IGBT voltage rises at a rate so that edge of the depletion spread can
sweep out enough carriers to maintain inductive current. If enough
time is allowed to stabilize the bus voltage while the channel current
is flowing, the IGBT N-base is depleted and because of this current
flow is more uniformly distributed. The displacement current becomes
very small since dv/dt reduces and latch-up is avoided. If enough
time is not allowed for the IGBT to reach clamp voltage and gate voltage
is removed abruptly, IGBT voltage will rise with high dv/dt and
current in IGBT is non-uniformly distributed, high displacement current
generated by high dv/dt can latch-up IGBT. Non-uniform gate
ESR combined with Miller capacitance result in non-uniform turn-off
of IGBT active area. This results into high localized hole current density
flowing laterally in P-base of parasitic n-p-n bipolar resulting in
latch-up of parasitic thyristor. Because of these reasons one has to
wait untill IGBT reaches clamp voltage collector current saturates. So
it is safer to choose IGBT with 10 microseconds SCWT for motor
drive and UPS inverter applications if a regular gate driver is used.

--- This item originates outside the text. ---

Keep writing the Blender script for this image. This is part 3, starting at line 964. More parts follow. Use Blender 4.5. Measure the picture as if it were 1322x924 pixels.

Two step soft turn-off gate drive
It is clear that if the collector to emitter voltage rises to the DC Bus
slowly and high transconductance increases short circuit current, regular
driver does not protect an IGBT with a low short circuit withstand
time (<5us). However the longer SCWT comes at the cost of higher
switching and conduction losses. The rate of rise of the collector to
emitter voltage is dependent upon the operating conditions and can
take several microseconds to rise to bus voltage. However, the gate
drive must respond quickly to initiate turn off to protect a low SCWT
IGBT. The only solution is to lower the gate voltage to just above
threshold voltage of the IGBT. The IGBT reaches clamp voltage
faster and reduces IGBT current during fault.